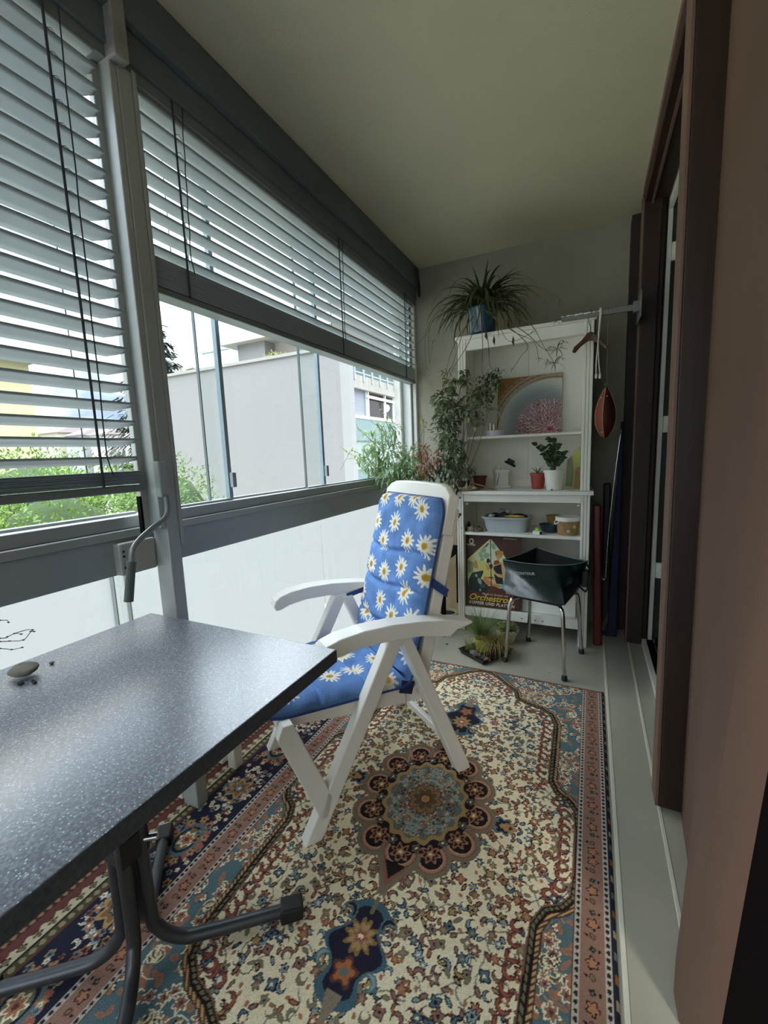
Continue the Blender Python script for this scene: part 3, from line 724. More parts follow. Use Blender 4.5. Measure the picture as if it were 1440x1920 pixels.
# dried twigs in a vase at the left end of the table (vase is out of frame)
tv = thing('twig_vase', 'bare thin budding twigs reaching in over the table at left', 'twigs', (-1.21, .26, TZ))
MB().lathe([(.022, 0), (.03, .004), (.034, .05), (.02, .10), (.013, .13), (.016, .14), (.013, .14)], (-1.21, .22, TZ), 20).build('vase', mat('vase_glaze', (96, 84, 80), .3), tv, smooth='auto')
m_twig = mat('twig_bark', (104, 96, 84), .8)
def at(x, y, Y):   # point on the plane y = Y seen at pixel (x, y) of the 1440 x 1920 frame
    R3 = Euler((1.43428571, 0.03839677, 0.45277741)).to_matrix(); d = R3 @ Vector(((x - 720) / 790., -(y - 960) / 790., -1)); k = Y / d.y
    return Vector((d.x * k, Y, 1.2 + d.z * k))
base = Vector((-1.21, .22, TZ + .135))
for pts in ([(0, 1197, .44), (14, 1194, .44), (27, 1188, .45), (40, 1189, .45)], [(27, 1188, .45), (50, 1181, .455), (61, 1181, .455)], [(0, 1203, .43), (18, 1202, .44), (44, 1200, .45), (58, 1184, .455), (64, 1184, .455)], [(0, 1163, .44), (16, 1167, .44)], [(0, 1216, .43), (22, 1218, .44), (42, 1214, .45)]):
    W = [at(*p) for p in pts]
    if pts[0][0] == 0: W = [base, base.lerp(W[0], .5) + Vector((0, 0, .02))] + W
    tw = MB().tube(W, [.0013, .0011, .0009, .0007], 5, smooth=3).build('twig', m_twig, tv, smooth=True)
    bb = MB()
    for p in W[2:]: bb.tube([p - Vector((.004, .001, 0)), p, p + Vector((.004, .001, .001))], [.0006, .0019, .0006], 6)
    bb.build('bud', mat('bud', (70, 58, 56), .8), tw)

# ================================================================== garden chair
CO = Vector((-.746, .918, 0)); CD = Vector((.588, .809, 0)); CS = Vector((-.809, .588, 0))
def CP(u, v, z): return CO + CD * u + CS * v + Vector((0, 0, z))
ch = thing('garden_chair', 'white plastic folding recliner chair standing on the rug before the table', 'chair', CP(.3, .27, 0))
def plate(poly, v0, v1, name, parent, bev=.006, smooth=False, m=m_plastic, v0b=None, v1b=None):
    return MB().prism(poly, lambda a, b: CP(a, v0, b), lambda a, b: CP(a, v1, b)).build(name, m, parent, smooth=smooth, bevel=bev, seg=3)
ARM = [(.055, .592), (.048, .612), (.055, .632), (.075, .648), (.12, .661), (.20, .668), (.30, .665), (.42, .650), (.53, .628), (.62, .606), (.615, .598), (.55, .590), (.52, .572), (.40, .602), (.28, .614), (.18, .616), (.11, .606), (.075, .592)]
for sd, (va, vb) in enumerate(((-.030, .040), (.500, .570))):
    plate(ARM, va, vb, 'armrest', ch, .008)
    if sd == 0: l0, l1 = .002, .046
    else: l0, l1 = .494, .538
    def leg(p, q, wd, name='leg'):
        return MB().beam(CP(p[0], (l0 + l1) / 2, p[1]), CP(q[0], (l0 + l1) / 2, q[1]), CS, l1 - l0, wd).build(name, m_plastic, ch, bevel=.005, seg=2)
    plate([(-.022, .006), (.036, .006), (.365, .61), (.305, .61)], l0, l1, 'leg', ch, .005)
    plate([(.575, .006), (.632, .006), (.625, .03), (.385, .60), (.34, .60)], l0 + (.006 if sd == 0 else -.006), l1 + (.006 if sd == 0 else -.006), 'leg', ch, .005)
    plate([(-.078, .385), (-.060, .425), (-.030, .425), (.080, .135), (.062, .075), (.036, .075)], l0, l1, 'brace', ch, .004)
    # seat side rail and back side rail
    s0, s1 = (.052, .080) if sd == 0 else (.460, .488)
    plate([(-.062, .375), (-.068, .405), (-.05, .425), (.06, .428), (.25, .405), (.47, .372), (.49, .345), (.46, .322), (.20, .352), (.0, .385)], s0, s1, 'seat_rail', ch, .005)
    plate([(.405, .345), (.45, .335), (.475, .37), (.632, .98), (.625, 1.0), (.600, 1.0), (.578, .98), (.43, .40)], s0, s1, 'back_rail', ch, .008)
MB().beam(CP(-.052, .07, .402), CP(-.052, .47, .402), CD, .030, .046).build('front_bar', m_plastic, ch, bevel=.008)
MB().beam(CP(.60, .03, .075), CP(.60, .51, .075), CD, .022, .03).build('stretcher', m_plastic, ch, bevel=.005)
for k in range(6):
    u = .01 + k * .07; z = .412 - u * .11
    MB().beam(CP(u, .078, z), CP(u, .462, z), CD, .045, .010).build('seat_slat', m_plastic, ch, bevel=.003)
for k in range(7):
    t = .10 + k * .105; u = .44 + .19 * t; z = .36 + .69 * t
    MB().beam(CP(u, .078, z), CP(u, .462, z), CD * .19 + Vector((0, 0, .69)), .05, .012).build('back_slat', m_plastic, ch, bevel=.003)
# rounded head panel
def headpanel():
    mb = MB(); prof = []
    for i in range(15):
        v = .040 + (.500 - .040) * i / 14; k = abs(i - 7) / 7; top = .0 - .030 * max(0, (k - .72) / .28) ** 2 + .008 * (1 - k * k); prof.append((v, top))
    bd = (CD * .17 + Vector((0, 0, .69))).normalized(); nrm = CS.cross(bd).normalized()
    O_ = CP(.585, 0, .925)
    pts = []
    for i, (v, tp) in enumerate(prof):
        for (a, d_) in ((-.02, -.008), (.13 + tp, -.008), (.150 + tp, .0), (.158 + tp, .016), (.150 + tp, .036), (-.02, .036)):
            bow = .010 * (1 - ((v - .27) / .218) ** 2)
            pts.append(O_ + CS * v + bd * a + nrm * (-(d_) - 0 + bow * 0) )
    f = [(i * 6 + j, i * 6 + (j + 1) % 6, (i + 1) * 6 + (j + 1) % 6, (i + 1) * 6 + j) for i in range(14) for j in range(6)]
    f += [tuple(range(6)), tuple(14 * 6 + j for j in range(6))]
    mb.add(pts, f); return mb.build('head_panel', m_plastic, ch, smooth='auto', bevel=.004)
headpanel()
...
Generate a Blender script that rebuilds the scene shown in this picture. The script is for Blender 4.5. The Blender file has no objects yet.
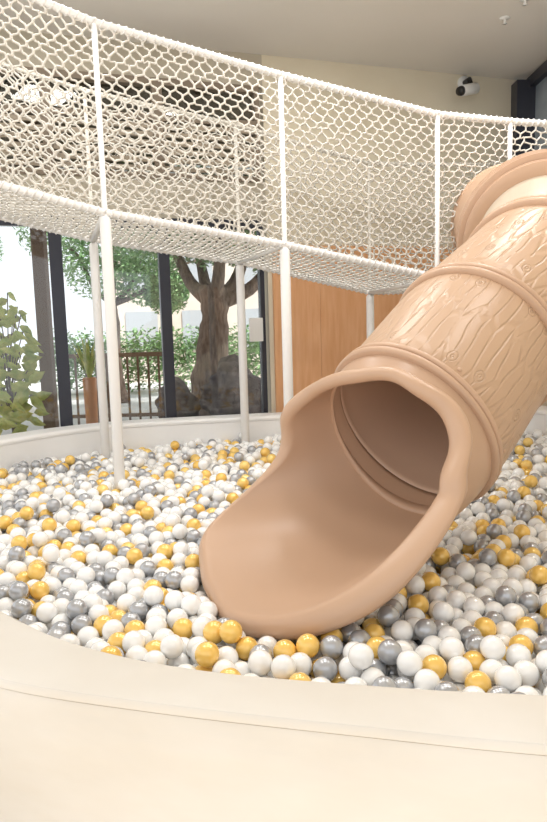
==
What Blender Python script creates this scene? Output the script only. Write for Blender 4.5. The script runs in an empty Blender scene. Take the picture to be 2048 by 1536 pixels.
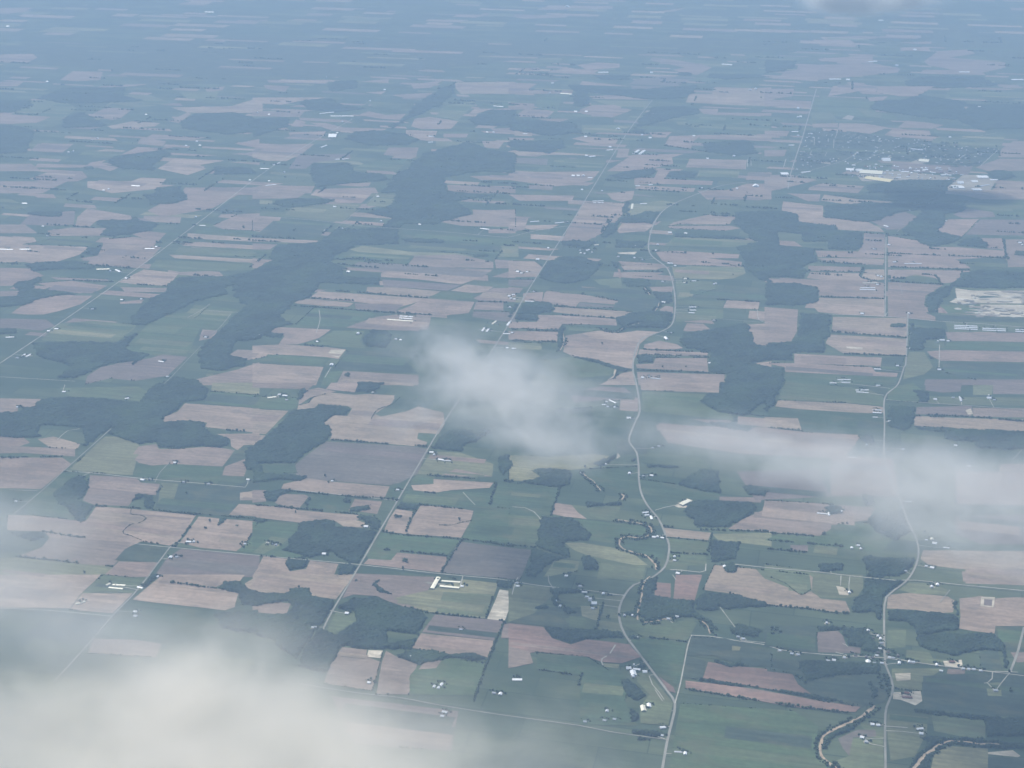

## DIRECTIONS:
Report the number of lines that include the string "this"; return nothing but the count.

## THE REPLY:
3